Lavori in condominio, sì all’indennità per il proprietario del giardino occupato dai “ponteggi”
Lo ha chiarito la Cassazione affermando che l’indennità spetta per il solo fatto della preclusione della potenziale facoltà di uso del fondo
In caso di occupazione del giardino a causa si lavori sulla facciata, determinandone così l’impossibilità di utilizzo, il proprietario ha diritto ad un indennizzo determinabile in via equitativa per il mancato utilizzo del fondo. Lo ha chiarito la Corte di cassazione, con la sentenza n. 32707 depositata il 16 dicembre.
La Corte di merito invece aveva bocciato la richiesta condanna del Condominio e/o della società appaltatrice al pagamento di un’indennità per l’occupazione per cinque mesi del giardino ritenendo che i danneggiati non avessero dato la prova del danno.
Secondo la Seconda sezione civile il danno-evento avrebbe dovuto essere identificato nel fatto stesso dell’occupazione, e quindi nella sua impossibilità di utilizzazione, quale circostanza legittimante del diritto al conseguimento di un’adeguata indennità ex articolo 843, secondo comma, c.c. (secondo cui “se l’accesso cagiona danno, è dovuta una adeguata indennità”). La responsabilità da atto lecito avrebbe, dunque, dovuto ritenersi integrata per il fatto stesso che il transito e l’accesso (obligatio propter rem) avessero determinato un concreto pregiudizio al fondo interessato (danno-evento), consistente nella persistente occupazione dell’area per tutto il corso dei lavori, indipendentemente dalla dimostrazione della sua entità (danno-conseguenza), alla cui determinazione si sarebbe dovuto procedere in via equitativa, in mancanza di elementi obiettivi da cui desumerne la misura.
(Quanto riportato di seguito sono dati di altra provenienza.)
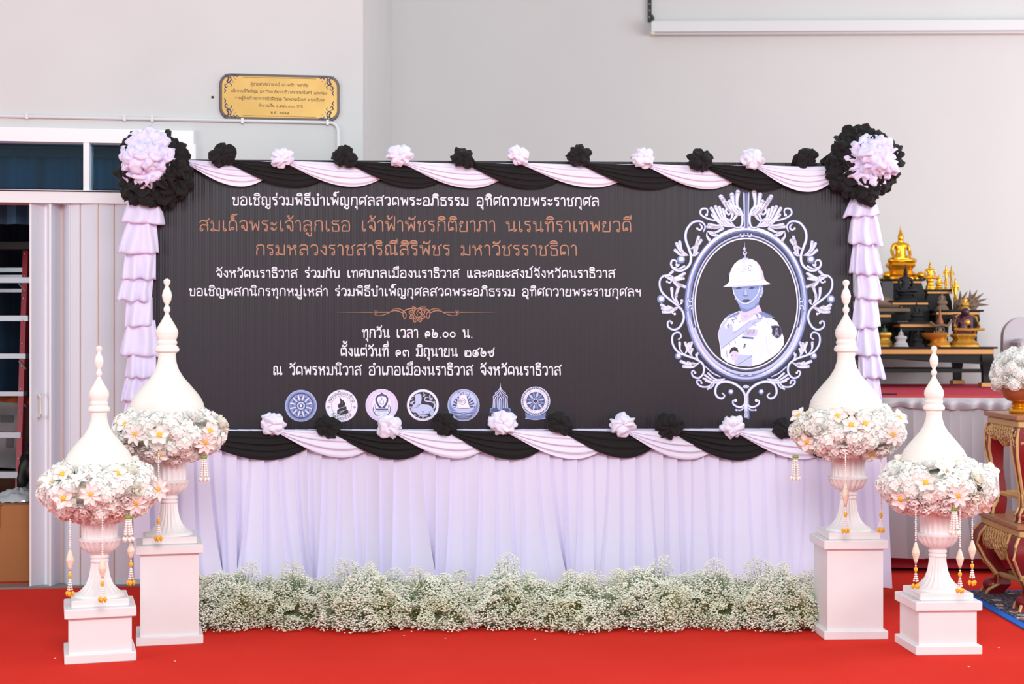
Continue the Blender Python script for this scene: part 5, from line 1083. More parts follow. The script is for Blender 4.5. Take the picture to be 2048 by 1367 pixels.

L’equivoco sulla prova del danno si annida, dunque, prosegue la decisione, nella discriminazione tra danno-evento (che deve essere provato) e danno-conseguenza (che è ricavabile in via presuntiva). E allora, tornando al caso concreto, la prova dell’occupazione del giardino per il tempo dei lavori condominiali, avrebbe giustificato il riconoscimento di una “adeguata indennità” (più che di un risarcimento del danno in senso stretto), per il solo fatto che fosse stata preclusa la “potenziale” facoltà di uso a proprio vantaggio dell’area.
Da qui l’enunciazione del seguente principio di diritto: “In materia di rapporti di vicinato, la previsione speciale dell’art. 843 c.c. configura un’obbligazione propter rem, cui corrisponde l’obbligo per il vicino di versare un’adeguata indennità, da liquidare in via equitativa, quale conseguenza presunta della raggiunta prova del danno da occupazione temporanea dell’area in cui è avvenuto l’accesso, anche per il solo fatto della preclusione della potenziale facoltà di uso del fondo”.
Sarà la Corte d’Appello a dover determinare l’ammontare dell’indennità dovuta.